Douglas Hondo is set to be a busy man during Zimbabwe's 10-week tour of England. With Heath Streak, his captain and leading bowler, sidelined because of a back injury and the team's quickest bowler, Travis Friend, keeping the crowd at New Road on their toes – in the manner in which a blind javelin thrower would – Zimbabwe's limited bowling resources already give the appearance of being stretched to breaking point.
That elasticity remains, and Zimbabwe start today needing 176 runs to win their second consecutive match of the tour, is largely down to the efforts of the 23 year-old from Bulawayo. In Zimbabwe's first game at Edgbaston the dreadlocked medium-pacer had match figures of 7 for 75 against British Universities. And with five further victims here Hondo appears not only to have adapted nicely to English condition, but to be thriving on the responsibility tossed his way.
Hondo may have spent time in 2000 at one of his bowling camps in India, but Dennis Lillee he is not. The run up is functional rather than flowing and the action solid. The ball fails to come out of his hand at a ferocious pace but it does pitch consistently in the right area, which is something too few of the quicker bowlers have been capable of doing on this helpful surface. Bowling a tight off-stump line he troubled Worcestershire's top order and in a wicketless 10-over spell either side of lunch had figures of 0 for 21. A change in fortune came via a change of ends and it was the dismissal of Stephen Peters, for a good-looking 63, that opened the way for Zimbabwe's spinners to clear up the tail.
It is unlikely Hondo will find the pitch in 10 days time at Lord's quite as accommodating as the two he has so far played on, but if there is any life in it he will keep England's batsmen honest.

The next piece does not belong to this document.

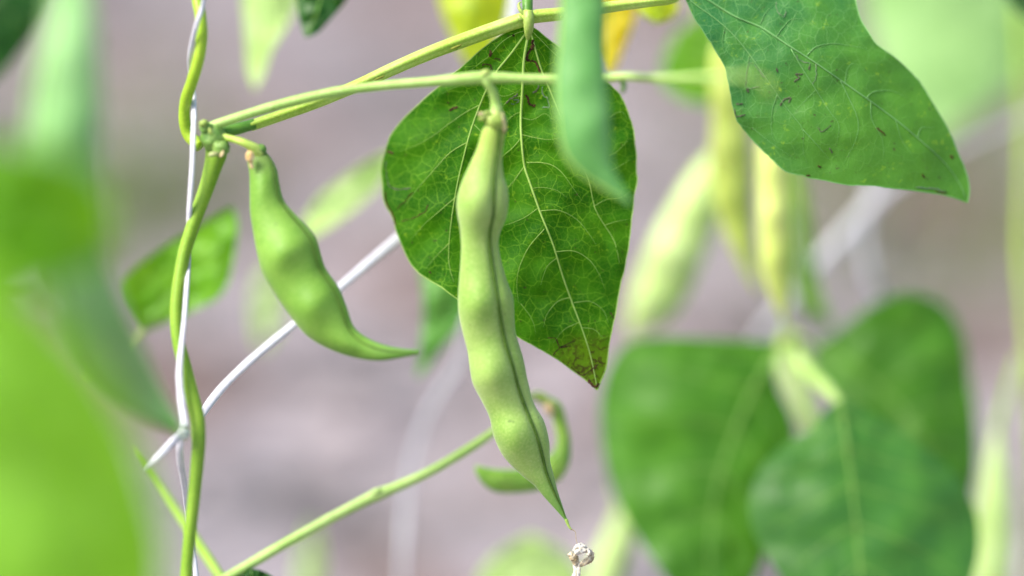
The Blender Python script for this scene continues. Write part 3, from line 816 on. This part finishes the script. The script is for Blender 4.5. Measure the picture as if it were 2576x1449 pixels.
# ------------------------------------------------------------------ pods
def make_pod(label, left, right, dpath, mat, seam=None, seeds=(), thick=0.8, nt=130, ns=40, stalk=None, stalk_mat=None, beak=None,
             calyx=None, seam_r=3.0, groove=0.10, seed_amp=0.12, group=None, name='bean_pod', bulge_side=0.35, seam_mat='seam'):
    L, Rr = catmull(left, nt), catmull(right, nt)
    dd = np.interp(np.linspace(0, 1, nt + 1), np.linspace(0, 1, len(dpath)), dpath)
    if seam is not None:
        sm = catmull(seam, nt)
    V, F, seampts, seamrad = [], [], [], []
    first = P(*(0.5 * (L[0] + Rr[0])), dd[0])
    o = thing(name, label, 'bean pod', first, group or 'pods hanging on the bean plants')
    for i in range(nt + 1):
        t = i / nt
        c = 0.5 * (L[i] + Rr[i])
        h = 0.5 * (Rr[i] - L[i])
        hw = np.linalg.norm(h) + 1e-6
        lat = (RGT * h[0] - UPV * h[1]).normalized()
        u = px(dd[i])
        cp = P(c[0], c[1], dd[i])
        if seam is not None:
            f = float(np.clip(np.dot(sm[i] - c, h) / (hw * hw), -0.93, 0.93))
            ths = math.acos(f)          # angle on the front side
        bul = sum(math.exp(-((t - s) / 0.058) ** 2) for s in seeds)
        for k in range(ns):
            th = 2 * math.pi * k / ns
            a = math.cos(th)
            b = math.sin(th)            # +: towards the camera
            r = 1.0
            front = max(0, b)
            kd = thick * (1 + seed_amp * bul * math.exp(-((a + bulge_side) / 0.6) ** 2)) * (1 - 0.45 * seed_amp * (1 - min(1, bul)) if seeds else 1)
            g = 0.0
            if seam is not None:
                dth = (th - ths + math.pi) % (2 * math.pi) - math.pi
                g = groove * math.exp(-(dth / 0.19) ** 2)
            V.append(cp + lat * (a * hw * u * (1 - g)) - FWD * (b * hw * u * kd * (1 - g)))
        if seam is not None:
            kd = thick * (1 - groove * 0.72)
            a, b = math.cos(ths), math.sin(ths)
            seampts.append(cp + lat * (a * hw * u * (1 - groove * 0.72)) - FWD * (b * hw * u * kd))
            seamrad.append(u * max(0.5, min(seam_r, hw * 0.16)))
    for i in range(nt):
        for k in range(ns):
            a, b = i * ns + k, i * ns + (k + 1) % ns
            F.append((a, b, b + ns, a + ns))
    F.append(tuple(range(ns - 1, -1, -1)))
    F.append(tuple(range(nt * ns, (nt + 1) * ns)))
    wall = build('pod_wall', V, F, mat, o)
    if seam is not None:
        VV, FF = tube_geo(seampts[2:-2], seamrad[2:-2], 8)
        build('seam', VV, FF, M[seam_mat], wall)
    if stalk:
        tube('stalk', stalk, stalk_mat or M['stalk_pale'], o, 26, 12, wob=0.1)
    if beak:
        tube('beak', beak, M['beak'], o, 14, 8)
    if calyx:
        for (c, rad, m, sd, rot) in calyx:
            lump('calyx', c, rad, M[m], o, 0.3, 2.0, sd, rot)
    return o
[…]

Quite what the home side were trying to do was hard to understand. Yes, the pitch was difficult to bat on but several players appeared to go out with an over ambitious intention. Vikram Solanki pulled a long-hop off the struggling Friend to midwicket, Peters carelessly cut one to cover and Gareth Batty perished attempting to hit Grant Flower straight back over his head in the first over he bowled.
It was only through the efforts of Andrew Hall, one of Worcestershire's two overseas players, that prevented the possibility of this game finishing in three days. The powerfully built South African struck the ball as cleanly as any player in the game and during his time at the crease proved two things. One, he is entertaining to watch and, two, he does not like running between the wickets. Fifty-four of his 68 runs came in boundaries.
However, Hall eventually succumbed to Flower three balls after sweeping the left-arm spinner into a nearby field when he too pulled a long hop to square-leg.
It was not just with the ball that Hondo impressed, he also played his part with the bat by frustrating a wayward bowling attack for 70 minutes during the morning session. Through resolute defence and a fair amount of fortune – he was dropped on 13 by Peters in the slips and edged several boundaries down to the unattended third-man area – he gave excellent support to Saturday's centurion Stuart Carlisle. With Streak unable to bat the pair put on 56 valuable runs for the last wicket before Carlisle was stumped looking to hit a third six in his 504-minute stay. The 31-year-old would have slept well last night. He has spent all but one delivery out in the middle.